§ **Problem to work on**: Identify all lines below that hold "scene" and collect them.

§ **Raw data**:
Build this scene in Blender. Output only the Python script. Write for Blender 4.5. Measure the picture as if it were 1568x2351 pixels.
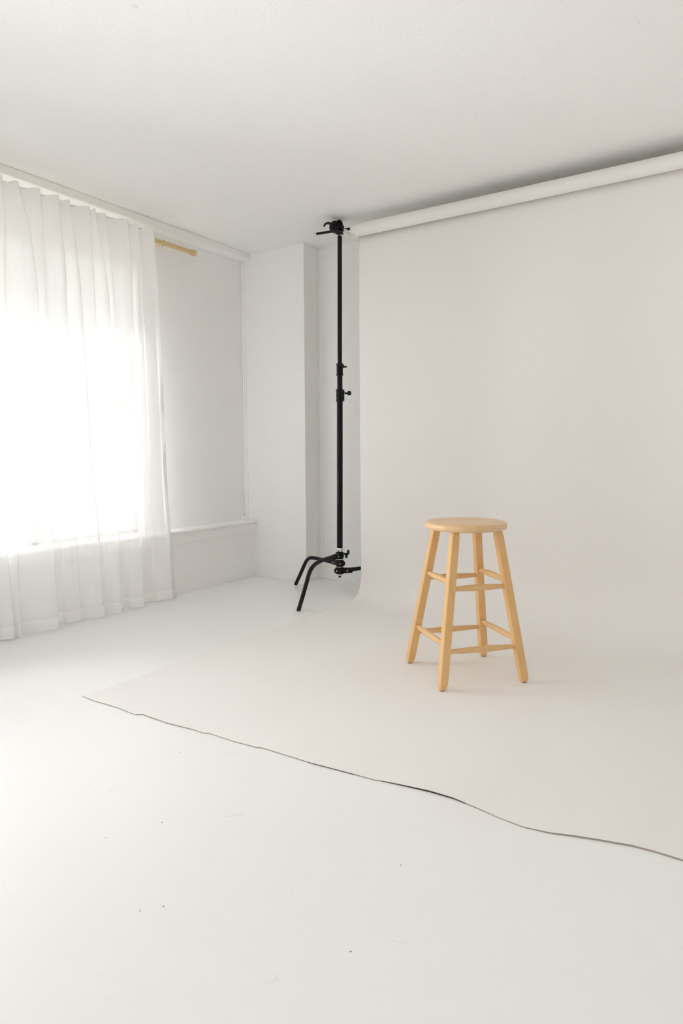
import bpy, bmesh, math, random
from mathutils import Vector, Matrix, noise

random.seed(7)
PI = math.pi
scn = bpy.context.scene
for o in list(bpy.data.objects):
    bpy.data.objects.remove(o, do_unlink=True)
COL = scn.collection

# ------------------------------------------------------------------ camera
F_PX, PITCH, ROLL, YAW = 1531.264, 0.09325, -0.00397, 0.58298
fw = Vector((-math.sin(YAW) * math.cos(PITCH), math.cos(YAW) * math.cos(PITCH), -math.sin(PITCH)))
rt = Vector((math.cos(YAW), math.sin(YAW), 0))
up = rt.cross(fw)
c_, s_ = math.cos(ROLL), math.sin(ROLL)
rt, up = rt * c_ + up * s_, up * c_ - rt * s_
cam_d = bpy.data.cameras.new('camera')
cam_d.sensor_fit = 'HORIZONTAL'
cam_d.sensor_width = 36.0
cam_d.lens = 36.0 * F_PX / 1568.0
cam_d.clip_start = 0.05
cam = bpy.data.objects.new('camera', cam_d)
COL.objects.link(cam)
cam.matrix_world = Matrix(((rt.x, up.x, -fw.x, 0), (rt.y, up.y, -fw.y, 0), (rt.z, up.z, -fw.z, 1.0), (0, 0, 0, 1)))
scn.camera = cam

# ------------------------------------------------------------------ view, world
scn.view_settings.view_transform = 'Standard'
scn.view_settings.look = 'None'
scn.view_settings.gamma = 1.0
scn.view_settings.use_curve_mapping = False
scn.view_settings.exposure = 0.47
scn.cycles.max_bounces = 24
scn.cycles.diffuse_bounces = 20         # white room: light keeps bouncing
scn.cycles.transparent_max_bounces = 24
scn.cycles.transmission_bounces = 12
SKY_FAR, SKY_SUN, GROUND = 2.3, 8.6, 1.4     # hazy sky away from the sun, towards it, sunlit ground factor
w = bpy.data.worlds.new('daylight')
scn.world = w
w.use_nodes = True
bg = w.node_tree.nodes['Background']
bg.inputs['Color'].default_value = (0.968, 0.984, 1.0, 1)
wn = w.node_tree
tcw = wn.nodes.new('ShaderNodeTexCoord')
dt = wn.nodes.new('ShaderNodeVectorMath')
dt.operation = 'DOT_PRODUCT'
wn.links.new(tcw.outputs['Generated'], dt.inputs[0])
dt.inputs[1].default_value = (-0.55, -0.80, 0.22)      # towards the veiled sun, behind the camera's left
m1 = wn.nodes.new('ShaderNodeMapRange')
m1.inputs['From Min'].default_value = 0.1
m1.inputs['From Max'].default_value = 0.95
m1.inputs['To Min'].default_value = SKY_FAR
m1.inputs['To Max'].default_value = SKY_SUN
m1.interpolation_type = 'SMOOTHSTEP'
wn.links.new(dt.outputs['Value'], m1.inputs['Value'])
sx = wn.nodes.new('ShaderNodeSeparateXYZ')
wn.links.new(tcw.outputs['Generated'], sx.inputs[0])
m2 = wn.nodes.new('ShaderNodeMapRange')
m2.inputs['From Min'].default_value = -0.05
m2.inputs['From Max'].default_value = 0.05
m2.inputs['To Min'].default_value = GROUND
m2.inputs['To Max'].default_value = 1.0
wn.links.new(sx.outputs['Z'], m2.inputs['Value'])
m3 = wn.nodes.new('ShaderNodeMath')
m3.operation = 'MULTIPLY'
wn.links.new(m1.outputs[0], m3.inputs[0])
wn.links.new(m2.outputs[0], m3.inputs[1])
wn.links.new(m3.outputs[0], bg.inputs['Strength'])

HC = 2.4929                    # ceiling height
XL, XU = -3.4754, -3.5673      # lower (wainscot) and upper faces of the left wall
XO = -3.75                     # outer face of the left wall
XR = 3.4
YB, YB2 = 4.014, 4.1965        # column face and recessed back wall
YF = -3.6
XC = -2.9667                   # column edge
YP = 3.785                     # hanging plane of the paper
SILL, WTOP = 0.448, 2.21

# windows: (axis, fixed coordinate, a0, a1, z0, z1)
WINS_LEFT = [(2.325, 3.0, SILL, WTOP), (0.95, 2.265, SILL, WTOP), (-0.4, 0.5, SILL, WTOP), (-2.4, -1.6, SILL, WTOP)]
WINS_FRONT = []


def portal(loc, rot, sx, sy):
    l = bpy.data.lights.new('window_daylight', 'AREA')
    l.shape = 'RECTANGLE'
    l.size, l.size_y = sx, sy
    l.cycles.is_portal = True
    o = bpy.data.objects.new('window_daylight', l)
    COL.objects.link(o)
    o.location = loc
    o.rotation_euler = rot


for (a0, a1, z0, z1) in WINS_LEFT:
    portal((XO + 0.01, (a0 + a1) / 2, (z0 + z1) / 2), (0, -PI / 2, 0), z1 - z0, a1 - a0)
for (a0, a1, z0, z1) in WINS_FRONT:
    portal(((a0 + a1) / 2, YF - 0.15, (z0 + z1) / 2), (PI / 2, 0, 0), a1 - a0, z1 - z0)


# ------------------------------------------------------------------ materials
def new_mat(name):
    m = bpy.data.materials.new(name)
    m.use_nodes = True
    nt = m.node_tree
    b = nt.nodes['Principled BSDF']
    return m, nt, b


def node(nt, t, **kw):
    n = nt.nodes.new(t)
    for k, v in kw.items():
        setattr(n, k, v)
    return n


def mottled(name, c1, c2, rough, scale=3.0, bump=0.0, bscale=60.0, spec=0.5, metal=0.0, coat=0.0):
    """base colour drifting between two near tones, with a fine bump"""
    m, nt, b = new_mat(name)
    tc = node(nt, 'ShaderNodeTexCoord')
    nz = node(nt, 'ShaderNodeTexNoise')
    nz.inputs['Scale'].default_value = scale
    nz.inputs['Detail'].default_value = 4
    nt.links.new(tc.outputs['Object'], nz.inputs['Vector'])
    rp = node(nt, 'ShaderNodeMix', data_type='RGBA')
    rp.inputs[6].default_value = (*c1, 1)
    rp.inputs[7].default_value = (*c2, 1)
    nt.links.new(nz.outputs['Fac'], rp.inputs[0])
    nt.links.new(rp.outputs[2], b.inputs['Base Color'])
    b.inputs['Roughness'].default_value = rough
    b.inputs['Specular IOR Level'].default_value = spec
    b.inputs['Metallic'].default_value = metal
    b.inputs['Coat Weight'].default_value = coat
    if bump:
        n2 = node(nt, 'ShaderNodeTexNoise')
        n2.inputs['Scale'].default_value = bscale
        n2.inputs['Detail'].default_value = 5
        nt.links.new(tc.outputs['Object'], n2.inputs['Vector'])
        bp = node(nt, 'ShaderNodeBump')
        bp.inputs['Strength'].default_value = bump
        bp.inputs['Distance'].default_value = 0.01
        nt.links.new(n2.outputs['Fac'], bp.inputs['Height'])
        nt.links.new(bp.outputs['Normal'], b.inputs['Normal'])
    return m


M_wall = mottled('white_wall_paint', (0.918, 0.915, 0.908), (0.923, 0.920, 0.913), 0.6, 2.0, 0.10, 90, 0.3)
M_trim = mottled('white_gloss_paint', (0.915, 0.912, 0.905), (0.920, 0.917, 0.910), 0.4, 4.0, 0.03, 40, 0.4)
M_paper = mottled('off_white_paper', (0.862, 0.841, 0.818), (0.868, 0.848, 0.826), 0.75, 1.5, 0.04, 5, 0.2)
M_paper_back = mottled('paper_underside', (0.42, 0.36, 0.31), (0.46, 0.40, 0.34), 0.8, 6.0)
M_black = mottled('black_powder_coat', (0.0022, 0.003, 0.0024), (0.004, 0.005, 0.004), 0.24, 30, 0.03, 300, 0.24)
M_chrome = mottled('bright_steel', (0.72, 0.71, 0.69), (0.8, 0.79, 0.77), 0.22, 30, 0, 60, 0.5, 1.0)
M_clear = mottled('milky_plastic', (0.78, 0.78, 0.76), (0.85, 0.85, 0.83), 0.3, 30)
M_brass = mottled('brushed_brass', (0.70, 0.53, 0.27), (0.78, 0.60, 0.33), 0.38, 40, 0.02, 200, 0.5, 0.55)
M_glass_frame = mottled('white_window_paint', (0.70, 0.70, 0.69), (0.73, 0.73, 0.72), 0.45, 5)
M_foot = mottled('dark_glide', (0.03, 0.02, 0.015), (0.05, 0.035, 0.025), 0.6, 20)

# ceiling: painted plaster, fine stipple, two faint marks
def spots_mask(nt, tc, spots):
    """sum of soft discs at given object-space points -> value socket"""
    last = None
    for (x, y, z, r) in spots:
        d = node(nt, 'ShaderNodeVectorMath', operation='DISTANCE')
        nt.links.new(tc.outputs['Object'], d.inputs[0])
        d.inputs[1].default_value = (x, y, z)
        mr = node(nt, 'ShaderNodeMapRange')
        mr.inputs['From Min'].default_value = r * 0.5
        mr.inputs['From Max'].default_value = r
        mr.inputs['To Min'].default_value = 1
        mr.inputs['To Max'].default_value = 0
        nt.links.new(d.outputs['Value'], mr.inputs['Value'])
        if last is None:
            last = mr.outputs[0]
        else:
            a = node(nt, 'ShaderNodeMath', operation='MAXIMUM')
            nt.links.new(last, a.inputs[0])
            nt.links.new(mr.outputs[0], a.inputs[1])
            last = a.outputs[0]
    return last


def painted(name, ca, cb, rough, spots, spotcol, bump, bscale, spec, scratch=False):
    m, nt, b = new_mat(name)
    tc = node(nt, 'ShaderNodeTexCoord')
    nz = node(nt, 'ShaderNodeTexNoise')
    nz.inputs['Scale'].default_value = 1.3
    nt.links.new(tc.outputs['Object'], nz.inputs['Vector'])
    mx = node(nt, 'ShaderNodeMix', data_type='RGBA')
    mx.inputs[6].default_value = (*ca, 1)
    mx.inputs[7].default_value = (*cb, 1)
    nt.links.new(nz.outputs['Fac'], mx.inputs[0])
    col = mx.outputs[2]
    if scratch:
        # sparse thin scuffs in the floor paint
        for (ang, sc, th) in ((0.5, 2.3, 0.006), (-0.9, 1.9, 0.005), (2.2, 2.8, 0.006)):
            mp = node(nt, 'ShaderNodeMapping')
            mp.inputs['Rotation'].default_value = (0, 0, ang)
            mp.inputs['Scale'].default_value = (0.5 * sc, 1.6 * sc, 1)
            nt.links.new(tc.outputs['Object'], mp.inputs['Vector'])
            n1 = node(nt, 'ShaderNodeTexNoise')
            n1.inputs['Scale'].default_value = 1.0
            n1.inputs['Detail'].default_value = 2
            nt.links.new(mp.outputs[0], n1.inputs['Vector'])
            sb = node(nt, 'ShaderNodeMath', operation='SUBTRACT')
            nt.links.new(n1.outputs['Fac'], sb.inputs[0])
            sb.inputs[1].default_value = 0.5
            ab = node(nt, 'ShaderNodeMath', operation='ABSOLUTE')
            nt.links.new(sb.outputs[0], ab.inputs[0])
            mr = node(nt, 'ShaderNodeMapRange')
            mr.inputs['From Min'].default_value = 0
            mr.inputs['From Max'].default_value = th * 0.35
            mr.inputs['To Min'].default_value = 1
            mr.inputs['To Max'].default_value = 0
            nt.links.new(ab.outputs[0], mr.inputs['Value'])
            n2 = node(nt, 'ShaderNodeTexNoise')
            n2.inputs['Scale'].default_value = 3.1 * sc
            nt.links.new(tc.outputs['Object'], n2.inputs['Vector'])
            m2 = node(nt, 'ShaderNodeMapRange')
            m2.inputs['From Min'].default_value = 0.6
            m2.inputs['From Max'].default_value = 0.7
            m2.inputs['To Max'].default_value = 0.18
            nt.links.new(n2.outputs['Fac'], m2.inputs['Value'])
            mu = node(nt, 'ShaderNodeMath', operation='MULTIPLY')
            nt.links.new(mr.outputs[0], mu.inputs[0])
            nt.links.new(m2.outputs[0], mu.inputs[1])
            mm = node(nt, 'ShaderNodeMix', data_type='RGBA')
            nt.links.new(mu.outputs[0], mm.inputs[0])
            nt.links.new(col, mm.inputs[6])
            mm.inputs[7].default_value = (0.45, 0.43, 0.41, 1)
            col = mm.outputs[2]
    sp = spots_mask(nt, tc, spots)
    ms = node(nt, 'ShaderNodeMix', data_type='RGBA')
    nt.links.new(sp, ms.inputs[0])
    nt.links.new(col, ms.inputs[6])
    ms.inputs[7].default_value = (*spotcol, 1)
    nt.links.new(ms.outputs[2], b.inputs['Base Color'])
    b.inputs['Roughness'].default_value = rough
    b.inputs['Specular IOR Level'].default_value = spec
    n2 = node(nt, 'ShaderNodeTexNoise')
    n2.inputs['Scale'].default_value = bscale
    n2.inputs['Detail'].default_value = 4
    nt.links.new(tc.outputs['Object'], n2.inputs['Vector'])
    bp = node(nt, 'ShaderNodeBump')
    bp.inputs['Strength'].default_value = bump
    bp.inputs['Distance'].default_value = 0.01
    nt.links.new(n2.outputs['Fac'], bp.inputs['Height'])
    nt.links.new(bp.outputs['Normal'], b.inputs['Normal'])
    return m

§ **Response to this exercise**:
Build this scene in Blender. Output only the Python script. Write for Blender 4.5. Measure the picture as if it were 1568x2351 pixels.
scn = bpy.context.scene